On 27 May 2015, at 16:42, And Rosta <and.rosta@gmail.com> wrote:
>> Well, a glottal stop is a consonant, and a pause is a pause.
>
> And both phonetically realize phoneme /./.
A pause of indeterminate length is a phoneme?
>> I lu “Fi la’e di’u,” sei la Maikl pu cusku, “mi so’i va’e tugni” li’u.
>>
>> But the problem again here is that for consistency (and automation) one would expect:
>>
>> I lu “Fi la’e di’u,” sei la Maikl pu cusku se'u, “mi so’i va’e tugni” li’u.
>>
>> Wouldn’t one?
>
> But why would one expect consistency with regard to a grammatical feature that is expressly variable?

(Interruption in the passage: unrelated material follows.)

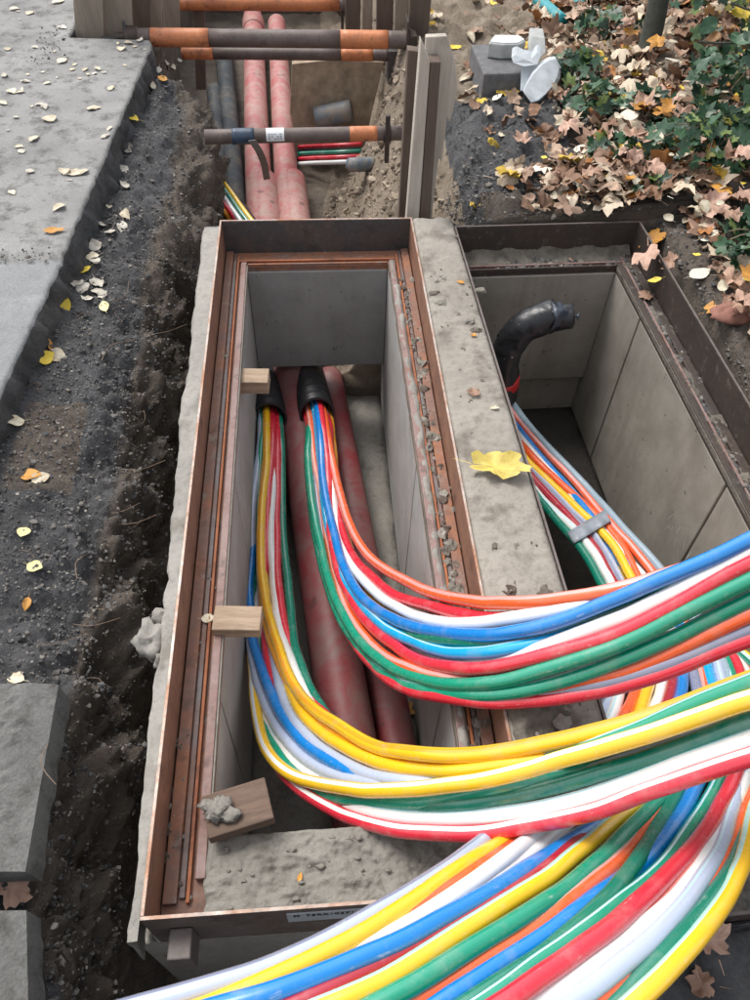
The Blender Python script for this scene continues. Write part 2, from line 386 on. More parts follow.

Because Lojban is hard enough and there are no native speakers?
> A rough analogy from English is the omissibility of _that_ from the start of complement clauses (e.g. "He knows (that) she is"): what lunatic would 'regularize' an English text by restoring every omitted _that_? And would you make overt *every* covert terminator?
It seems to me that a relative pronoun is different from a state process. If lu/li’u is regular, why shouldn’t sei/se’u be?
As I say, it’s your language, but this seems quite inconsistent given the logicalness one might expect.